Fish Friendly Farming: Where Vineyards and Fish Habitats Intersect

What do fish and wine have in common? Actually, a lot more than the perfect  pairing at your favorite restaurant.

North of San Francisco is the iconic Napa Valley Wine Region. Napa County’s land provides a variety of agricultural uses such as row crops, field crops, orchards, vineyards and livestock grazing lands. However, since 1982 there has been a significant increase in wine grape production, which now provide the highest economic contribution to the agricultural economy of Napa Valley. Approximately 45,201/504,450 (or 8%) acres in the county are devoted to vineyard growing.1

Figure 1: FFF Certification Logo. Photo Credit: Fish Friendly Farming.

Like any form of agriculture, grape growing can impact native species, particularly sensitive fish that rely on clean, healthy streams for habitat. Many people are not aware that federally threatened anadromous species such as Chinook salmon and Steelhead trout are native to the famed wine making region and rely on the coastal rivers and streams for reproduction. Both of these species are considered indicator species, meaning they are sensitive to water quality, quantity, temperature, and turbidity, among other things. The presence (or lack thereof) of these species can give a glimpse of the overall health of the stream environment. Unfortunately, as development and agriculture increased, their numbers declined. In 1968, approximately 12,000 acres of land were growing grapes in Napa Valley. Today that number is over 45,000 acres, although it is said that this is the upper limit of suitable land for vine growth.2 Historical information from the USFWS estimates that runs on the Napa River were between 2,000-4,000 Coho returning to spawn and 6,000-8,000 steelhead. By 1968, Coho were considered to be extirpated from the valley, and it is estimated that there are currently only about 200 Steelhead adults that run in the Napa Valley watershed each year. Additionally, the watershed, which has changed in morphology from pools and riffles to large, deep, warm pools that favor predator species such as largemouth bass.3

Figure 2: North Coast Watershed Map. Photo Credit: Fish Friendly Farming

This is where the concept and development of the Fish Friendly Farming (FFF) program came about. Beginning in 1995, the FFF certification program was created to assist farmers in implementing land management practices that restore and sustain fish habitat on their own property and improve water quality. It is an incentive program that rewards the farmers for practicing good management to protect fish habitat in the long term. FFF visits with farmers to collect information on erosion and native vegetation. They note how well drainage systems are working, how vineyards are winterized, assess roads (conditions and locations as well as presence of any culverts by streams), measure well levels and water quality, and which chemicals are being used on the vines as well as making sure farmers have legal surface water rights (some bodies of water fall under the jurisdiction of the state or local governments). The information that FFF gathers is put into maps and templates that are further reviewed by official government certifiers like the National Marine Fisheries Service and the County Agricultural Commissioner. Then FFF provides Napa farmers with  a detailed list of improvements and a timetable for suggested improvements to their property.

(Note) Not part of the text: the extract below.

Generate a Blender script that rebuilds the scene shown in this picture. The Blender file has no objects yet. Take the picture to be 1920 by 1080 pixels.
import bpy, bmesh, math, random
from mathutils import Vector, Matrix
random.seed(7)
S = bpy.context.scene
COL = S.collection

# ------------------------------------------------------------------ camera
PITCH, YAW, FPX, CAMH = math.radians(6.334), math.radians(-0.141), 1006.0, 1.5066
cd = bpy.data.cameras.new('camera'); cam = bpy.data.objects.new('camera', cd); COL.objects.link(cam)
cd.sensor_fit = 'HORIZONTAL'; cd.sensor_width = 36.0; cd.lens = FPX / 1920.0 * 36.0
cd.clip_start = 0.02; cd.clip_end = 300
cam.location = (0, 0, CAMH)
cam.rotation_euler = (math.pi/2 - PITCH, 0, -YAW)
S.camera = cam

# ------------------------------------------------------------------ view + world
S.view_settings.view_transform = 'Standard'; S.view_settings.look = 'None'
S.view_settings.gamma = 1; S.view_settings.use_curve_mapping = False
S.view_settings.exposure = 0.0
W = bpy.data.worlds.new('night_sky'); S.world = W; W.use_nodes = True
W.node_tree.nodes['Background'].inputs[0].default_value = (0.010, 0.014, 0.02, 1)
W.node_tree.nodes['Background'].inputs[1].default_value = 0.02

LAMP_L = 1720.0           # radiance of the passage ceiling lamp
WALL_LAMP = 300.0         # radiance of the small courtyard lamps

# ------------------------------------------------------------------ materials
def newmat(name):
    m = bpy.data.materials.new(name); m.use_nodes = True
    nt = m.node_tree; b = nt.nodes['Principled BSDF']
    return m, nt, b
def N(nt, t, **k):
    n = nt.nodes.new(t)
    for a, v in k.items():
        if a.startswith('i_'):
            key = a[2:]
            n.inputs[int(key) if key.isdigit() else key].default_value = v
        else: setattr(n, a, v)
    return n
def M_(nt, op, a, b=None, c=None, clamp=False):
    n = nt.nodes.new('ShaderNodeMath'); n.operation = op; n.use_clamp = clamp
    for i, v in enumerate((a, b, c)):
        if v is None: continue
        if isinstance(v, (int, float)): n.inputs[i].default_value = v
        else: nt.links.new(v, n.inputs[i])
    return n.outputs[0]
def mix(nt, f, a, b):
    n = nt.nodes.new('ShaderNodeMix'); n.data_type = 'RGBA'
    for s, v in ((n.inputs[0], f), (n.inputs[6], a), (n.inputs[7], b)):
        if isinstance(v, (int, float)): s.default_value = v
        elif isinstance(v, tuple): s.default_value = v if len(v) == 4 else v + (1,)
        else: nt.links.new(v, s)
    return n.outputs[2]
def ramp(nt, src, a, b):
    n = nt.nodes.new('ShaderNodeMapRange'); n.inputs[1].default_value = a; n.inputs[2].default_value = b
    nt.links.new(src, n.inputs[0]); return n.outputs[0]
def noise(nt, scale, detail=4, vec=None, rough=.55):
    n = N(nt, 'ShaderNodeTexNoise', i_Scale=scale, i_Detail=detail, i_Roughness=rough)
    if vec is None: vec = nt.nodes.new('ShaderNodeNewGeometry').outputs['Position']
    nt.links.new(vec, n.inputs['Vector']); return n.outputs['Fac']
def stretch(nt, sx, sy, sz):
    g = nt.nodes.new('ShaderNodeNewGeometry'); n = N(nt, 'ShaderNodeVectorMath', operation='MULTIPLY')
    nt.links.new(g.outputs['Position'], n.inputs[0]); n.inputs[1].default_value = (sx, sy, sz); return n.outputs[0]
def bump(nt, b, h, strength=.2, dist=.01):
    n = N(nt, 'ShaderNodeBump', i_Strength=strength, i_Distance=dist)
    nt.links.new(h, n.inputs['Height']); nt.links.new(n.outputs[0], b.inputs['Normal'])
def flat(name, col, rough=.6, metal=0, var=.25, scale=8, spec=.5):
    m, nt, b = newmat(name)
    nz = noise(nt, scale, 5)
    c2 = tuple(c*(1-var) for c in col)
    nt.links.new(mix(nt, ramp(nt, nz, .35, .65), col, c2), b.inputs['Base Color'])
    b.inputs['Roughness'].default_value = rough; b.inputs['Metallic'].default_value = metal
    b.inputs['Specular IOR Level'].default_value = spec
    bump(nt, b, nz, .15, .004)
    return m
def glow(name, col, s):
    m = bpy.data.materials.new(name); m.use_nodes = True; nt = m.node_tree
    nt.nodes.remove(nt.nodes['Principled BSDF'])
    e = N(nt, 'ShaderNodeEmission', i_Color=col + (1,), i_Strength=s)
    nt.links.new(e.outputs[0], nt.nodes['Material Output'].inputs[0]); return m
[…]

Farmers support this program because it’s based on vetted science and has clear-cut goals. Today, more than 90% of wineries in the Napa Valley have been certified.4 Over time, the program has expanded to include more than 150,000 acres in 10 counties.5

The long-term results of this program remain to be seen. Habitat and species recovery involve more than just adjustments to a small percentage of farmland: they must also include addressing larger scale issues such as climate change, water usage, dam removals and more. However, programs such as Fish Friendly Farming are an innovative solution to improve native fish species persistence without sacrificing another culturally and economically important resource in California.

  1. Napa Valley Vintners. 2020. Ag Land Preservation. Retrieved July 19, 2020.
  2. Mobley, Esther. February 18, 2020. Is Napa Valley Running out of Land for Vineyards? Retrieved July 19, 2020.
  3. Napa Valley Watershed Information and Conservation Council. 2020. Fish. Retrieved July 19, 2020.
  4. Napa Valley Register. July 9, 2020. Fish Friendly Farming Certifies 90 of Napa’s Vineyards. Retrieved July 19, 2020.
  5. Fish Friendly Farming. 2019. Watersheds and Farms of the North Coast. Retrieved July 19, 2020.